To explain this further: it’s a bit like living with a family member who is crazy. They carry a disproportionate weight in the family. If you are the healthy one, what do you do in a situation where your mother (for example) is the crazy one? You can’t escape the effects upon you, of course, but if you are to thrive in your own life you must make choices about how much caretaking you do. If you don’t, you will be swamped under the weight of it. There are people so desperately needy that no amount of care will ever be enough, so emptying yourself out into their black well of agony will not suffice.
This is not to say one must abandon those who need help to survive, although there are occasions, I think, when this is actually the only real solution if one wants to survive. Most of the time, help can be given, succor provided, another’s life saved from the desolation of continuous suffering. But there must be limits set. There must be time set aside to save oneself from the fate of being sucked to death by the need of another.
This all goes to say that books, movies and people are all much the same. The same choices one must make about helping others, one must make with regard to entering the world of books and movies, in fact art in general. The mind reacts the same regardless of whether the input is coming from a dream, a mother, or an artist’s world, thus, we must make the same decisions.

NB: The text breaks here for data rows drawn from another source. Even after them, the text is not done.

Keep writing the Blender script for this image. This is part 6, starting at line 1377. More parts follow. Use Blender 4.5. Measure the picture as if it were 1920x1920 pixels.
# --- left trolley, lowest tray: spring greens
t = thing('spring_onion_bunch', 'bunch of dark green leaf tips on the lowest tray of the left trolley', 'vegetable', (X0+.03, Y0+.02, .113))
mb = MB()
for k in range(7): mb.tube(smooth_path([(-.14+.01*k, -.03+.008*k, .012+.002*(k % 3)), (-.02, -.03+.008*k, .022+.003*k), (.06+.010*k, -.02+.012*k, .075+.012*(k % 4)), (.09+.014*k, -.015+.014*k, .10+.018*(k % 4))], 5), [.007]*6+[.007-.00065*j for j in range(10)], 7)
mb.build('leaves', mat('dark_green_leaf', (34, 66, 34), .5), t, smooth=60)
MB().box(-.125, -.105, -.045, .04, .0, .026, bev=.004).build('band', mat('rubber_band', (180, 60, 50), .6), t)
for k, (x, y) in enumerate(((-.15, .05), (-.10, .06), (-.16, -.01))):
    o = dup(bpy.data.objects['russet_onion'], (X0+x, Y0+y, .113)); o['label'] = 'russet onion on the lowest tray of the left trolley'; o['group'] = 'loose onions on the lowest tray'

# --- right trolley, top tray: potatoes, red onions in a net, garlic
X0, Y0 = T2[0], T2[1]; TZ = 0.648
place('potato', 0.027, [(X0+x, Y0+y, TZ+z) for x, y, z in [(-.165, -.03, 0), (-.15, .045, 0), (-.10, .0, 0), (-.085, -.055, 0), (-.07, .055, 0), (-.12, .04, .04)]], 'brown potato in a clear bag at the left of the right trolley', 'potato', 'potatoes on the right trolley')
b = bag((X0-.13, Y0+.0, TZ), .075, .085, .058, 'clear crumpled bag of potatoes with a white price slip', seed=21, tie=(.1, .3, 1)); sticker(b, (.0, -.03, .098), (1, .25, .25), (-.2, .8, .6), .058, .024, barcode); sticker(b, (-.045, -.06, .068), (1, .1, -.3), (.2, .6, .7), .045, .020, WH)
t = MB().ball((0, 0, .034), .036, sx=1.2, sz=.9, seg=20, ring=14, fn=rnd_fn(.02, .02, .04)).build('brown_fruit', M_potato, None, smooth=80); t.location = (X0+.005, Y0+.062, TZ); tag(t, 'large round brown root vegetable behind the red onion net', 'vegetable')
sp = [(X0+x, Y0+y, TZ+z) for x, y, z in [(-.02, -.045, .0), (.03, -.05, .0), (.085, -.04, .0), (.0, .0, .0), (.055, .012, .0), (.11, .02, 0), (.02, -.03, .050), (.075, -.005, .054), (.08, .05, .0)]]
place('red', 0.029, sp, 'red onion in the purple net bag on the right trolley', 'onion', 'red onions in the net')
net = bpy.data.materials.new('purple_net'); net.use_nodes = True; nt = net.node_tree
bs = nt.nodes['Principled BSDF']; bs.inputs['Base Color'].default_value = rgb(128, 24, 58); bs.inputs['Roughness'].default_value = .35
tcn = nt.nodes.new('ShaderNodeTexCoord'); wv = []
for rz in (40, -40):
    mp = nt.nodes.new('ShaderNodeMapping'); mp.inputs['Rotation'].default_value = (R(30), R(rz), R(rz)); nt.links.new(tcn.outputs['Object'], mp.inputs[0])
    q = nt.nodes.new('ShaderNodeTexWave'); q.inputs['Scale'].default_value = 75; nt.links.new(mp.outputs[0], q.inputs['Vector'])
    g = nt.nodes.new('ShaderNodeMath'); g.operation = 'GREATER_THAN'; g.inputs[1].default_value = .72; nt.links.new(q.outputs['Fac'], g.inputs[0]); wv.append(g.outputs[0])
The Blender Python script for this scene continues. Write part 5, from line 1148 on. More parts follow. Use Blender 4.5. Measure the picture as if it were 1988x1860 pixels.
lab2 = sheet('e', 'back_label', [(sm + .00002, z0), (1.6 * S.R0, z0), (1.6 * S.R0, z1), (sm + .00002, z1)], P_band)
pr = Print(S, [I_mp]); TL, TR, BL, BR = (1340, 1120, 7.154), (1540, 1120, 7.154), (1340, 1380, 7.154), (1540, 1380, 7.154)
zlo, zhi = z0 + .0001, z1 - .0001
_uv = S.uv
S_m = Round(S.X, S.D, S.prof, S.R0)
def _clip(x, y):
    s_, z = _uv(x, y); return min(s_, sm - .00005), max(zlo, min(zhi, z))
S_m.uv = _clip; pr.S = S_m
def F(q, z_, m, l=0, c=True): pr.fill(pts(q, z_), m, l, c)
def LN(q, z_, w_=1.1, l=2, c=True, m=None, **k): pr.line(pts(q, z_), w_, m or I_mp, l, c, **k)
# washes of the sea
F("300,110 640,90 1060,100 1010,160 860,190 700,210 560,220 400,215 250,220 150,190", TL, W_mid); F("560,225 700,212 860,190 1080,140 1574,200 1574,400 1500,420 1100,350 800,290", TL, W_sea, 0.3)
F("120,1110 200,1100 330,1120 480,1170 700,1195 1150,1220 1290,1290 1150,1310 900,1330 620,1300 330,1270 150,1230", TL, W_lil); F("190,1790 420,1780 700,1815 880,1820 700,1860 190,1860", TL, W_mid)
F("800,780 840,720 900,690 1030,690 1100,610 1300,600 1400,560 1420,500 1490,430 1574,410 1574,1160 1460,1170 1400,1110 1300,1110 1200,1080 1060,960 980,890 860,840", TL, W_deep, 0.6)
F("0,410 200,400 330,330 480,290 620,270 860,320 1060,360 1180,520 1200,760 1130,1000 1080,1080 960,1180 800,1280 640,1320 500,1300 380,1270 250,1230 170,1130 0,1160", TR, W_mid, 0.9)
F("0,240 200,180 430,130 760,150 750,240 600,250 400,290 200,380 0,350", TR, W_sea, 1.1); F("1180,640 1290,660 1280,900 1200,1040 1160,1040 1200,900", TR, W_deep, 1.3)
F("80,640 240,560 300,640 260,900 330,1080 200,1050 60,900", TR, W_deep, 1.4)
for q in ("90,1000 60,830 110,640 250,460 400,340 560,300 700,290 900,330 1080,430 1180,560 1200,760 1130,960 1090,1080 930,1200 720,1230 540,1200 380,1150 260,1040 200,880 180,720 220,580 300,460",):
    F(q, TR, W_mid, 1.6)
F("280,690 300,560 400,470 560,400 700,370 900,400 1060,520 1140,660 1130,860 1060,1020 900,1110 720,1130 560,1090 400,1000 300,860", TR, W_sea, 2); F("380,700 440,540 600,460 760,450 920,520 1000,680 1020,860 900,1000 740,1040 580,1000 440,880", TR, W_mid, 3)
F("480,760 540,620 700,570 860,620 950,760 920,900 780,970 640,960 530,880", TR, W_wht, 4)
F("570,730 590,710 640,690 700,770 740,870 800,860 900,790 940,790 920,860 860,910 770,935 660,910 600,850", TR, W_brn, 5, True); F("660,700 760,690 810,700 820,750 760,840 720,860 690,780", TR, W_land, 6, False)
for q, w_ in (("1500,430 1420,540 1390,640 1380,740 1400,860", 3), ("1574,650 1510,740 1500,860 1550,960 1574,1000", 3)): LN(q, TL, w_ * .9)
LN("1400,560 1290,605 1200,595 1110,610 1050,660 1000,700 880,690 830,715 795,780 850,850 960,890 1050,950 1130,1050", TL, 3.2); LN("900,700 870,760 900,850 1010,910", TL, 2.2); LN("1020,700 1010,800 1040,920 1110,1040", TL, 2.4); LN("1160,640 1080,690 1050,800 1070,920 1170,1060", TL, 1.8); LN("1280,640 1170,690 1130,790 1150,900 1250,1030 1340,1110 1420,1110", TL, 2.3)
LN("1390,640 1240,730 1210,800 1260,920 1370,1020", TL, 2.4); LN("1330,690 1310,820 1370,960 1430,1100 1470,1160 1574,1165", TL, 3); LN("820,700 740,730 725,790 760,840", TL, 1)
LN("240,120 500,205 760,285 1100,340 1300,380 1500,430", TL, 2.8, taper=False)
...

Some disruption in a day, some emotional disturbance is necessary for growth and change. Too much disturbance and the whole system crashes. This is the basic decision that must be made: where does the book/movie fit? Is it helping me grow as a human being or is it going to make me crash?
Horror of all kinds tends to simply crash my various systems: I dream about the images; I cannot let the fear go and so it turns to rage. Because of this I choose not to do that to myself. Importantly, it doesn’t seem to matter whether it is the slasher kind of horror, or the true horror of various on-going genocidal wars around the world. Having said that, I see no redeeming qualities in the slasher kind of book or movie, although it is true that such killers exist. But really, what do people like this say about what it means to be human that a good book about mental illness does not say? Movies and books about genocide, however, they tend to present history and actual social fact of great human import. How we deal with each other, how we come to do so brutally and cruelly, this is something we do need to understand, so there is some reason to see such a movie, read such a book. I think this is especially true if historical knowledge is not a person’s strength. This kind of exposure to the discomfiting, I would argue, does make one a better person. It is important to understand the world in which one actually lives; knowing about the world as it really is, that makes a person larger, bigger in mind and heart.
Even so, how much knowledge about a topic is necessary before more becomes wallowing? While horror is a truth about human life, so is humor, so is compassion. My favourite kinds of stories/art are the kinds that blend these things. They are the ones that teach me the most about what it means to be human. Of course they are harder for artists to create, and harder for readers to find. Nevertheless, even small forays into blending, as this little video exemplifies, can delight as well as enliven.
There have been lots of satirical slasher movies, of course, but this one, this one is made by the Ronald McDonald suit. What it says about the human world that is the industrial/civilized world is thus made more than just a facile comment within a fictive genre. For this reason, this horror movie has quieted the censor and made it, in its entirety, into the annals that are Mary’s mind.
Anyway, whether to read or not, to watch or not, the decision should depend upon what you are trying to do and upon what you have already done. Is it an upset you need to help you hold more of the world? Or is it one that will make you less able to open up to what is actually present? Am I wallowing by watching yet another movie (reading another book) of this kind, or am I still able to learn something here? These are the questions I ask myself. If I can’t say it is going to help me, then I put it down. If I feel that I have been tricked by the artists and also don’t feel that it is going to help me, the book hits the wall or I walk out of the movie.


November 9th, 2009 at 1:38 pm
Wow – I felt this post really spoke to me, as I am certainly someone who had struggled to free myself from the bonds of overly needy people. I wonder if that’s part of the reason why I wrote the post in the first place? I do consider all the time what I should and should not expose myself to. And I agree with you – boundaries and limits are necessary and merciful, for all concerned. If a book or film (and I find films much harder than books and watch very few) cause me to shutdown internally, then there is no point in consuming them. Art has to be able to make me think and feel to truly appreciate it, and only I know where my limits are in that respect.
November 11th, 2009 at 2:53 pm
…and only I know where my limits are…
Yes. It’s this privacy of knowledge that I find so difficult. It seems to either lead to explaining why I cannot do certain things, which is really unexplainable because most of the time my aversion is visceral and not linguistically retrievable, or to a requirement of simple acceptance, which undercuts the intimacy of knowledge which is what connects me to others.